KBR has been at the centre of controversy in the US for other reasons. Brown & Root, which merged with MW Kellogg in 1998, was accused of “buying” political influence, and KBR has been investigated for overcharging the American military.

During the Iraq conflict in 2003 KBR allegedly purchased petrol in Kuwait and sold it at a profit to the US armed forces. The American defence department claimed the firm had overbilled by $61m (£33.5m). The company also allegedly overcharged for meals it provided in Iraq to US soldiers. It agreed to pay back $27.4m (£15m) to settle the issue.

Road pricing only recently hit the headlines in Britain but the government has been quietly planning it for years. In 2001 the DfT hired Fareway Alliance for the first phase of the Directs project and in 2002 drew up detailed plans for the installation of the pilot road charging scheme. The trials were scheduled originally to begin in 2004. Fareway Alliance is a consortium led by KBR with WS Atkins, a design consultancy, and Thales Translink, which provides electronic services.

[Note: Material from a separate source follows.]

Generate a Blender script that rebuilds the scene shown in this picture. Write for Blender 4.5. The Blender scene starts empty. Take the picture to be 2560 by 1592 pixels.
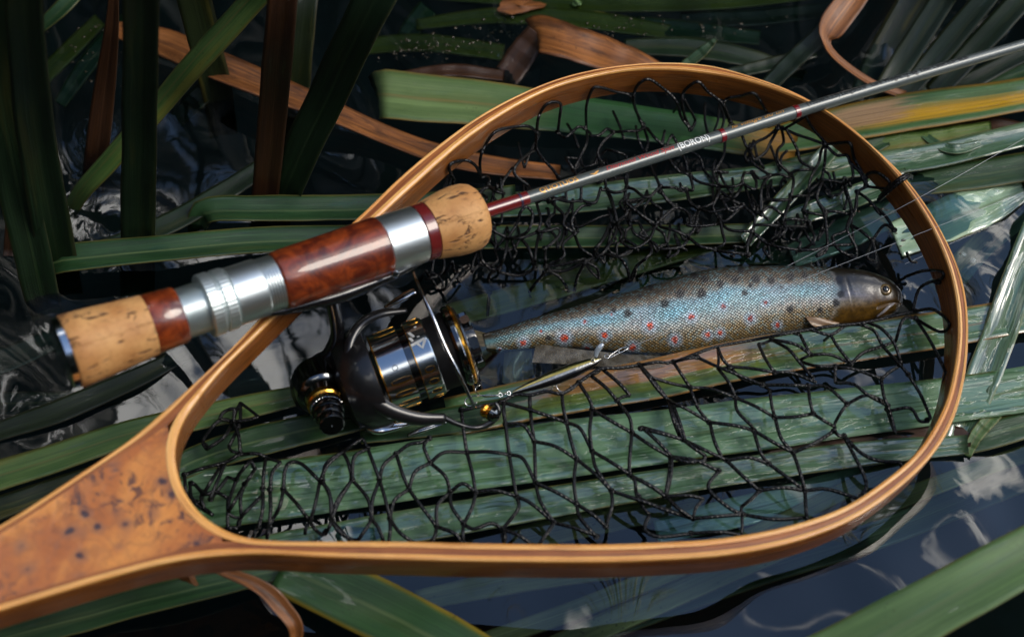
import bpy, math, random
import numpy as np
from mathutils import Vector, noise as mnoise
from mathutils.geometry import tessellate_polygon

random.seed(7)
rng = np.random.default_rng(7)
C = bpy.context.scene.collection
SC = bpy.context.scene

# ------------------------------------------------------------------ camera
TH = math.radians(32.0)          # tilt of the lens away from straight down
DIST = 0.70                      # metres from lens to the water at mid frame
FPX = 2560 * 50.0 / 36.0
FWD = np.array([0.0, math.sin(TH), -math.cos(TH)])
UPV = np.array([0.0, math.cos(TH), math.sin(TH)])
RGT = np.array([1.0, 0.0, 0.0])
CAM = -DIST * FWD
cam_d = bpy.data.cameras.new('camera')
cam_d.lens = 50.0
cam_d.sensor_width = 36.0
cam_d.clip_start = 0.02
cam_d.clip_end = 200.0
cam_d.dof.use_dof = True
cam_d.dof.focus_distance = 0.693
cam_d.dof.aperture_fstop = 6.0
cam = bpy.data.objects.new('camera', cam_d)
C.objects.link(cam)
cam.location = CAM
cam.rotation_euler = (TH, 0, 0)
SC.camera = cam

# ------------------------------------------------------------------ sky, sun, exposure
SUN_EL, SUN_AZ = math.radians(50), math.radians(96)      # azimuth from +Y towards +X
SUN = Vector((math.sin(SUN_AZ) * math.cos(SUN_EL), math.cos(SUN_AZ) * math.cos(SUN_EL), math.sin(SUN_EL)))
world = bpy.data.worlds.new('World')
SC.world = world
world.use_nodes = True
sun_d = bpy.data.lights.new('sun', 'SUN')
sun_d.energy = 1.5
sun_d.angle = math.radians(28)
sun_d.color = (1.0, 0.91, 0.78)
sun = bpy.data.objects.new('sun', sun_d)
C.objects.link(sun)
sun.rotation_euler = SUN.to_track_quat('Z', 'Y').to_euler()
SC.view_settings.view_transform = 'Standard'
SC.view_settings.look = 'None'
SC.view_settings.gamma = 1.0
SC.view_settings.use_curve_mapping = False
SC.view_settings.exposure = 0.45
SKY_STRENGTH = 0.15
CLOUD_SHIFT = (1.0, 17.8, 14.7)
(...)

In April the government hired Derek Turner, the man credited with designing and implementing congestion charging on behalf of Ken Livingstone, the mayor of London, to head up the Highways Agency, the body responsible for motorways and trunk roads in Britain.

Asked whether his appointment as national traffic director was linked to the government’s plans to bring in a tagging system for road charging, Turner said: “As a civil servant I am unable to comment.”

A spokesman for KBR said claims it had overcharged the American government for fuel were “misinformed”.

“KBR’s reputation is that of a company that continues to deliver for its government and military customers despite the challenges it faces while undertaking difficult tasks under some of the most dangerous and hostile conditions anywhere in the world,” the spokesman said.